Comment by Dr. Nelson Harrison on June 3, 2021 at 1:49am

"Pure genius #Jazz is manifested when he & the orchestra runaround the room screaming." - Charles Mingus

Comment by Dr. Nelson Harrison on May 24, 2021 at 2:05am

♪♫ "Good #Jazz is when the leader jumps on the #piano, waves his arms & yells. Fine Jazz is when a tenorman lifts his foot in the air. Great Jazz is when he heaves a piercing note for 32 bars & collapses on his hands & knees." - Charles Mingus

Comment by Dr. Nelson Harrison on September 12, 2020 at 4:25pm

[New York drum teacher] Charlie Perry pointed that out. When you see yourself doing the act and your brainwaves send out a signal to that part of your body. You don’t actually follow through with it, but the message is sent there already. So it’s already programmed. So when you actually sit down at the instrument you’ll find that you can play it — once you develop a certain amount of dexterity and proficiency on the instrument.

Comment by Dr. Nelson Harrison on September 12, 2020 at 4:24pm

Charles McPherson: “If you’re going to be a musician, you must not have any mental blocks. We, as musicians, can’t afford not to hear those who came before us. A layman, on the other hand, can listen to whatever makes him feel good, because he is not as wholly involved as the musician.

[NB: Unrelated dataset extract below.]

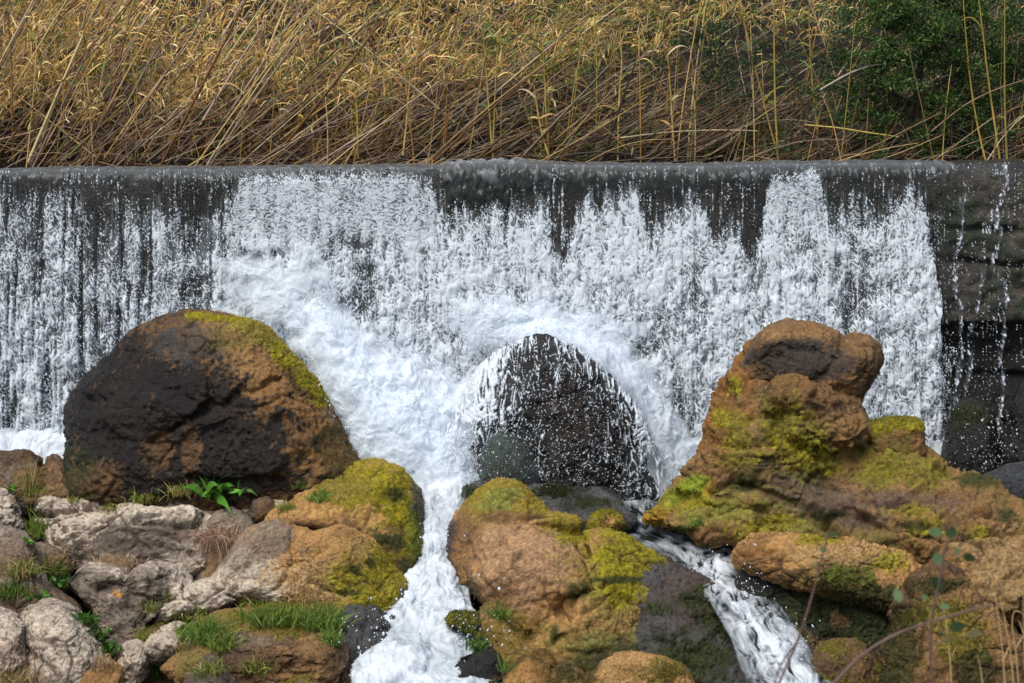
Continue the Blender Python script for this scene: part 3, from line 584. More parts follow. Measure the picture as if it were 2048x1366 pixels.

A musician should go as far back in his listening as he possibly can, ignoring all the little segregated categories that the writers and critics like to put music into. A musician’s scope should be wide; he does not have the layman’s privilege to be narrow. That is, if he wants to be great, if he really wants to become an artist.

Comment by Dr. Nelson Harrison on September 8, 2020 at 10:01pm

In his biography of Sugar Ray Robinson, Will Haygood said Miles, who idolized Sugar Ray, came to Pittsburgh for Sugar's last pro fight in 1965, and, along with everybody else, told Sugar he should retire for good. Sugar did.